A little bit of extra income could often come in handy – or a lot! But the problem of working for extra income is that it can take time and effort.
That is why I try to supplement my earnings each month by investing in dividend shares. Dividends are the way a company divvies up some of its earnings among shareholders. Last year, for example, the retailer Sainsbury’s made profits of £677m. Of that, it paid £238m out to its shareholders as dividends.
So if I owned Sainsbury’s shares, I could have got some part of that payout as a dividend. If I kept the shares, hopefully I would keep receiving dividends in years to come that could supplement my income without me lifting a finger.

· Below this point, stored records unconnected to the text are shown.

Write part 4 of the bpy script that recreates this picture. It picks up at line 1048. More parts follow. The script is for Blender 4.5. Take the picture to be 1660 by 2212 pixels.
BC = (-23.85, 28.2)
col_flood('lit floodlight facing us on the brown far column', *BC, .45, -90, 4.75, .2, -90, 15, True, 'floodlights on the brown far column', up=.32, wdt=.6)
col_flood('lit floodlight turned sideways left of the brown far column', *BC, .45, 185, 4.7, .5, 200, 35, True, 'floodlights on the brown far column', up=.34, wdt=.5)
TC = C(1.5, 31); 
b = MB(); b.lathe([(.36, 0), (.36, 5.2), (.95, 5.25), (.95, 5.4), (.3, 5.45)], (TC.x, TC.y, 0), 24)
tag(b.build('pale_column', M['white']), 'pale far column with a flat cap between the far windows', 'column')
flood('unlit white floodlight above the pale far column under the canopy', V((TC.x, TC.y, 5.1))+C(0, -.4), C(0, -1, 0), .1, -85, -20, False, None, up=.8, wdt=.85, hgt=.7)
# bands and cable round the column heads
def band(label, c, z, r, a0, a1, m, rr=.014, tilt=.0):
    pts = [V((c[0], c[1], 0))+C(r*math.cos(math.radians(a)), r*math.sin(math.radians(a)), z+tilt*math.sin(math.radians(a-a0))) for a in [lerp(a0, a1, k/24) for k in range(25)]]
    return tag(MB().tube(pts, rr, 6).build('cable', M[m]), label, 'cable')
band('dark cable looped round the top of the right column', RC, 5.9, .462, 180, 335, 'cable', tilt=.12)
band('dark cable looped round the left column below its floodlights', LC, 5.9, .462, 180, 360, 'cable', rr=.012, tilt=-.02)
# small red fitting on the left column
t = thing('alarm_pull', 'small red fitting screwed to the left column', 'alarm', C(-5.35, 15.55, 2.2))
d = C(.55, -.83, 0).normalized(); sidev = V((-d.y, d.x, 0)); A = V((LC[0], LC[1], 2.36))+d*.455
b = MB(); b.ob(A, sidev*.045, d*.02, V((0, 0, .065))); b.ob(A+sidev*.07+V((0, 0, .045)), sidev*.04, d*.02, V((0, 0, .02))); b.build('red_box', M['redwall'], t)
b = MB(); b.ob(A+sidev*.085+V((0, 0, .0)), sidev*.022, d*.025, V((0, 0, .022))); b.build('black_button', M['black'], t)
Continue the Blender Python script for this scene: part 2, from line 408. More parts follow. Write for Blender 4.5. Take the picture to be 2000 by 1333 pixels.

Dividend shares as ways to earn extra income
That is not guaranteed though. A company can always cut its dividend, for example if the business has a hard time or needs to spend money on something else. Indeed, you may have noticed that last year, Sainsbury’s only paid out a fraction of its profits in the form of dividends.
That is why I would invest in a variety of companies operating across a range of industries. Hopefully, that would reduce the risk to my second income streams if any one company I owned reduced its dividend.
Building up a dividend portfolio
So how would I go about buying these shares? I would set up a share-dealing account or Stocks and Shares ISA. Then I would save money in it I could use to buy dividend shares.
If my target was £300 a month of extra income, I could do this in one of two ways. I could put in a lump sum upfront. But if I did not have the money available, I could save what I could afford regularly and build up to my target over time.
How much would I need? That would depend on the average dividend yield of the shares I bought. £300 is £3,600 per year. So if the shares had an average dividend yield of 5%, I would need to invest £72,000 to hit my target. If the average yield was 6%, like Sainsbury’s at the moment, I should be able to hit my target by investing £60,000.
Finding shares to buy
However, I would not select my shares based on their yield. Remember – dividends come out of profits. So I would want to buy shares in companies I reckoned had strong long-term prospects of making attractive profits. That could help them fund future dividends.
So I would look for companies with a business model I felt gave them a competitive edge in an industry I expected to see ongoing customer demand. I would also look at the business finances to see, for example, if it had a lot of debt that meant such profits might end up being used for something other than paying dividends, like servicing debt.
Once I had found shares that matched my objectives and struck me as attractively priced, I would start buying them – and moving closer to my goal of extra income.